FSEM 100A1 | American Ideas of Equality

THIS COURSE HAS CURRENTLY FILLED FOR FALL 2025.

This FSEM explores the idea of equality from the perspective of cultural anthropology. You will learn just enough anthropology so that you can acquire this perspective, and then collectively we will try to figure out what equality means in America. To understand the American idea of equality, and its shadow, our notion of personal freedom, we will focus on Thomas Jefferson’s writings about race and personal freedom; we will use his writings about education to educational opportunity today, and we will use his lifestyle to think about consumption and class in America today.

This FSEM counts as an Honors-designated class.

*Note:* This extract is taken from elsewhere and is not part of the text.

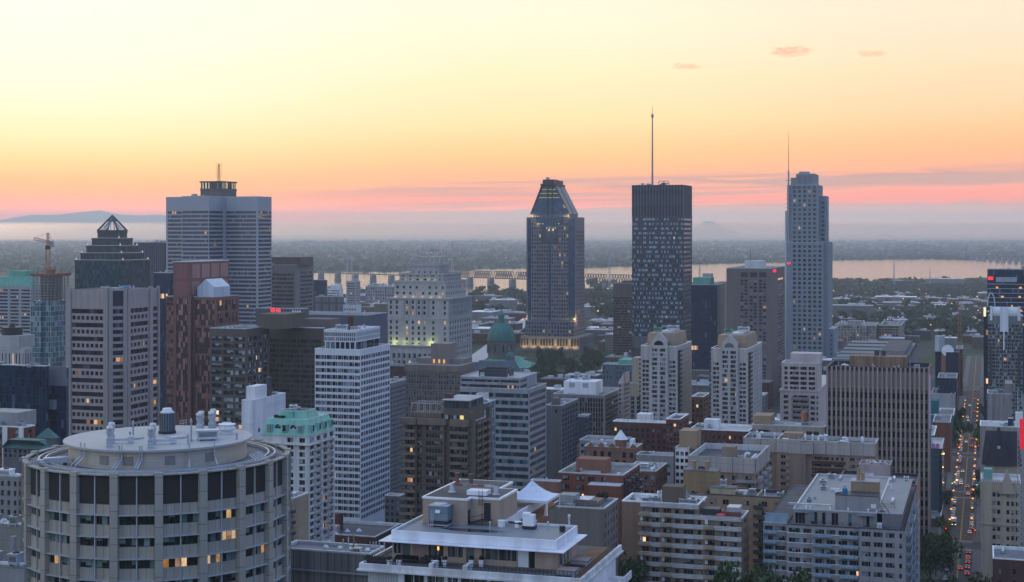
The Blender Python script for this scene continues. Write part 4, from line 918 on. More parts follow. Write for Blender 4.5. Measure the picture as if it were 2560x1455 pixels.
for p,e_ in(((cl+1,y0-2.5,zc0-1.5),1400),((crr+.5,y0-2.5,zc0-1.5),2200),((-W/2-2.5,-1.6,zlow+17),900),((-W/2+2.5,-1.6,zlow+17),900),((gx[2]+1.5,-1.2,b.z(560)),700),((-1.5,-4,zz+2),3000),((3.5,3,zz+2),5000),((-W-1,-3,zz+2),2200)):lamp(b.root,"uplight",p,e_,amber,.5)
tiny=glow('amber_spot',(1,.7,.25),2.2)
for(px,py)in((1331,541),(1338,541),(1344,541),(1350,560),(1357,560),(1367,571),(1374,571),(1383,571),(1388,571),(1397,560),(1411,541),(1416,541)):
 MB().cyl(-b.w_at(px,-.3),-.3,.35,b.z(py),b.z(py)+.6,6).build("amber_lamp",tiny,b.root)
b=Bld('office_tower',"tall slim dark tower with pale blinds in every row and a very tall antenna",1580,1708,1730,462,1463)
W,L,H,k=b.W,b.L,b.H,b.k
ci=wall('cibc_slate',(.050,.058,.072),var=.1,streak=.05)
b.shell(ci,dict(n=1,wf=.985,mt=83,fh=11.65,wh=5.9,rows=26),dict(n=0,ml=.06,mr=.03,mt=84,fh=11.65,wh=5,rows=26),MATS['gl_blinds'],MATS['gl_dark'],.3);b.emit(60)
mb=MB();nf=17
for i in range(nf+1):mb.box(-W+W*i/nf-.13,-W+W*i/nf+.13,-.4,-.01,b.z(545),H+.3)
mb.build("pinstripe_fin",wall('fin_pale',(.30,.31,.33)),b.root)
for(ya,yb_)in((474,486),(513,540)):MB().box(-W+.3,-.3,-.12,-.01,b.z(yb_),b.z(ya)).build("louvre_band",wall('louvre_black',(.035,.036,.045)),b.root)
MB().box(-W+.3,-.3,-.1,-.01,b.z(872),b.z(842)).build("mechanical_band",wall('mech_grey',(.13,.145,.16),joint=(1.2,60,.3)),b.root)
b.roof(MATS['roof_dark'],MATS['steel_dark'],ph=.6)
xm,ym=-b.w_at(1631,14),14;zt=b.z(266,xm,ym);mb=MB()
mb.tube((xm,ym,H-.5),(xm,ym,H+(zt-H)*.88),1.0,8,.55);mb.tube((xm,ym,H+(zt-H)*.88),(xm,ym,zt),.35,6,.2)
mb.cyl(xm,ym,1.3,H+(zt-H)*.86,H+(zt-H)*.9,8);mb.build("antenna_mast",wall('mast_pale',(.34,.33,.34)),b.root)
xa,xb=-b.w_at(1646,10),-b.w_at(1670,10);mb=MB()
for x in(xa,(xa+xb)/2,xb):
 for y in(10,15):mb.tube((x,y,H-.6),(x,y,H+4.2),.2,4)
for y in(10,15):mb.tube((xa,y,H+4.2),(xb,y,H+4.2),.25,4);mb.tube((xa,y,H+.5),(xb,y,H+2),.2,4)
mb.build("roof_gantry",MATS['steel_dark'],b.root);hvac(b.root,(xa+xb)/2,12.5,H-.6,5,3,3.4,MATS['duct_grey']);clutter(b.root,-W+3,-W*.6,6,16,H-.6,8,6,1.3)
b=Bld('skyscraper',"tall stepped grey tower with paired windows and mast on its left edge",1968,2046,2057,462,1470)
W,L,H,k=b.W,b.L,b.H,b.k
ib=wall('granite_cool',(.245,.275,.305),var=.06,streak=.04,joint=(3.1,4.45,.1),jd=.82)
gi=glass('gl_pair',2.4,None,lit=.03,blind=.22,dark=(.010,.018,.03),blindc=(.09,.14,.18),fw=.4,fr=(.14,.15,.17),litc=(1,.68,.2),lits=.4)
b.shell(ib,dict(n=5,wf=.62,ml=.16,mr=.04,mt=13,fh=11.42,wh=6.6,rows=37),dict(n=0,ml=.15,mr=.1,mt=16,fh=11.42,wh=.8,rows=12),gi,MATS['steel_dark'],.35);b.emit(100)
b.roof(MATS['roof_light'],MATS['coping'])
for i in range(5):MB().box(-W*(.84-i*.16)+.3,-W*(.84-i*.16)+W*.12,-.1,.0,H-10*k,H-2*k).build("crown_glazing",MATS['gl_aqua2']if 'gl_aqua2' in MATS else glass('gl_aqua2',2.0,None,lit=0,blind=.3,dark=(.03,.08,.10),blindc=(.08,.15,.18)),b.root)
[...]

Photo of Eric Gable, Professor of Anthropology

Eric Gable, Professor of Anthropology

I received my Ph.D. in anthropology from the University of Virginia and my B.A. in anthropology from the University of California, San Diego. I have done ethnographic fieldwork among Laujé of Sulawesi, Indonesia, Manjaco of Guinea-Bissau (and in Lisbon), and Americans working in and visiting Colonial Williamsburg, one of the biggest open-air history museums in the world. My central concern was how people experience inequality and wrestle with its implications, as I looked at, for example, the beliefs and practices associated with the Manjaco local king and chiefs as those institutions were dramatically affected by colonialism and a violent revolutionary struggle for independence. I explored similar issues among Laujé—ethnically and religiously marginalized citizens in a (typically) peripheral region of one of Indonesia's peripheral islands—citizens who continued to pay allegiance to a king whose kingdom had long since dissolved into the nation-state and citizens who continued to practice certain forms of religiously inspired curing ceremonies that put them at odds with Muslim religious orthodoxies and the modernizing imperatives of the Indonesian state. I studied (with Richard Handler) Colonial Williamsburg’s museum administrators and guides who use a "community of memory," recreated out of clapboard and brick, to talk about the roots of racial and class inequalities in a society supposedly founded upon the ideals of a universal egalitarianism (see our The New History in an Old Museum: Creating the Past at Colonial Williamsburg). I also wrote a book Anthropology and Egalitarianism: Ethnographic Encounters from Monticello to Guinea-Bissau) that uses Thomas Jefferson and Monticello juxtaposed with material from fieldwork among Laujé and Manjaco to tell the story of the birth and development of anthropology and the emerging American idea of pluralistic ethics of equality of opportunity. At present I am working on a book (Anthropology and Art: or Image and Object as Act) that extends the idea of equality to the art world by exploring the relationship between anthropology and art as a cosmopolitan project produced and consumed in comprehensive art museums, bringing together art from different eras and cultures around the world.